[ExI] Power sats and the industrial development of space (was global waming again)

Jeff Davis jrd1415 at gmail.com
Tue Mar 24 19:31:20 UTC 2009

On Tue, Mar 24, 2009 at 8:14 AM, Keith Henson <hkeithhenson at gmail.com> wrote:

> We don't have teleporated robots of this sort,

Spirit and Opportunity.  Give 'em general purpose manipulators (ie hands).

> not to mention the
> speed of light delay problem.

Three seconds.  Makes things interesting.  Hardly a show stopper.

>  But if we did an they were there, what
> are you going to *do* with them?

I don't want to be rude, but aren't you being just a bit obstinate?
I'm good with the notion that as a real, accomplished engineering
professional, you feel compelled to thresh this recreational futurism
with a reality-based flail, but could you try to be a bit more

> You can't just say ":mine the moon,"

"Mine the moon."    Hmmmm.  That wasn't very hard.

> the moon is effectively dirt.

As is the Earth.  But as Freitas lays out in KSRM

"Perhaps the most important message of the Fallacy of the Substrate is
that the replicative capacity of a replicator cannot be defined by
specifying the replicator in isolation from its surroundings.
Replicative capacity can only be defined by simultaneously specifying
both the replicator and the input substrate upon which the replicator
will be required to operate."

Lunar Regolith Simulant Materials Workshop

>  What chemical processes are you going
> to use?  What is power budget?  How are you going to make parts?

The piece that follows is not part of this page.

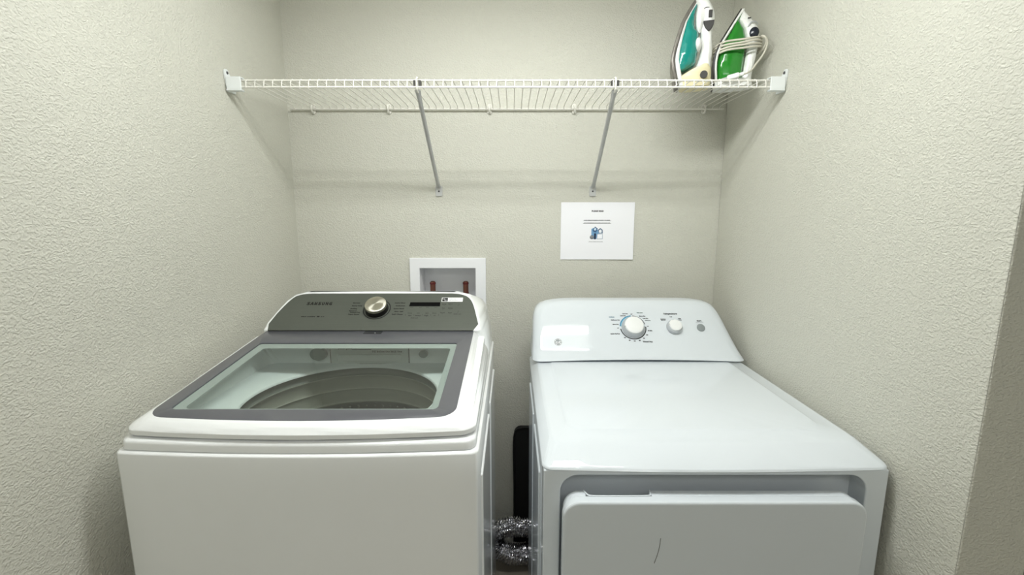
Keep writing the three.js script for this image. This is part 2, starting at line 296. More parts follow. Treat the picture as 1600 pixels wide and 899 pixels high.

See above.  Your objections seem more about obstinacy than genuine obstacles.
I have tremendous respect for you, but continue to hope for more
constructve inputs.

Best, Jeff Davis

"We're a band of higher primates stuck on the surface
of an atmosphere-hazed dirtball. I can associate with
that. I certainly can't identify with which patch of the dirtball I
currently happen to be on, and which monkey tribe happens to reside

Only by taking the big view we can make it a common
dream, and then a reality. It's worth it."